Travel brochures can be a bit much to handle when you just want to get away from it all and have a simple, fun adventure! In the clamor to make you feel like you are getting value for money, promoters stuff everything into their promotional materials: noisy photo montages, maps within maps, and snippet guides to the hundreds of attractions you might want to check out. It is the opposite of relaxing.
The people at Expedia have come up with an antidote: the minimalist travel poster. Using refined design principles and inside knowledge into how to truly get the best of places from Berlin to Venice, their posters are both easy on the eye and informative.
Each one features a series of miniature illustrations that guide you through the must-sees of the given city in just a five-second glance. They even feature a recommendation on what local cuisine to try — handy to help you make a decision when you have one day in town and everything smells great.
Berlin, for example, begins with a trip to the Panoramapunkt viewing platformat at Potsdamer Platz, from where you can instantly orientate yourself by gazing out across the city.
You will then take in the historic Brandenberg Gate and stretch your legs with a bike ride around the route of the former wall, now known as the Mauerweg. Currywurst, spiced sausages, will fuel your adventure and can be eaten as street food along the way. Yes, the sausages also feature in the poster! It can all be done in a day without the feeling that you have missed something.
Next stop: South Africa. Cape Town is represented by just five exquisite diagrams. You will start at Bloubergstrand, from where you can snap an iconic photo of Table Mountain beyond the bay. You will dine on potjiekos after wandering Woodstock’s Neighbourgoods Market and the honking and hooting penguins of Boulders Beach.
It will be fish and chips in London, of course, though not before you have visited the imposing presence of St Paul’s Cathedral and taken the obligatory selfie waving to the Queen from outside Buckingham Palace. The illustrations for minimalist London look like something from a Wes Anderson movie, and you will want to dress stylishly to fit in among London’s cosmopolitan locals.
But perhaps Paris’s poster design is the most stylish of all. The French capital exudes geometry-chic as the familiar shape of the Eiffel Tower and the glass pyramid of the Louvre are isolated from their surroundings and relocated to the calming space of the minimalist poster.

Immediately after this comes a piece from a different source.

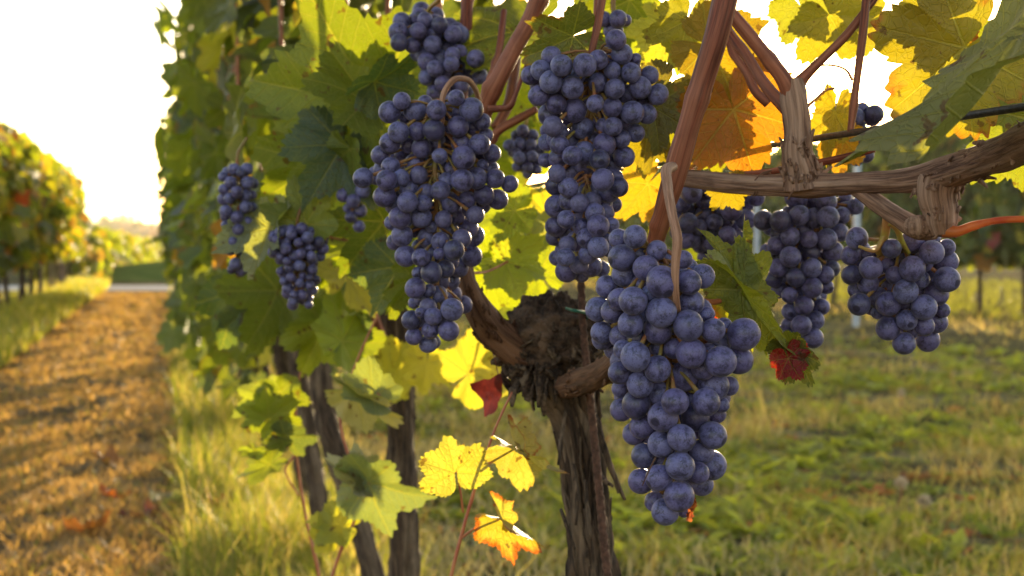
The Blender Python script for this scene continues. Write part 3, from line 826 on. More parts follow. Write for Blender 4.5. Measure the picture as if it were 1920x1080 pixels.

Even the catacombs take on a ghoulish pattern with the artist’s rendition of row after row of skulls. They are not the city’s most famous feature, but that makes the catacombs all the more worth a visit. The tunnels were originally dug, over 700 years ago, to facilitate stone mining, but later became a burial ground for six million Parisians, and today the labyrinthine walls of bone make for a chilling but inspiring wander.
Deciding what to do is no problem with these simple, beautiful travel posters — the only tricky part is deciding which of the fourteen destinations you want to visit first!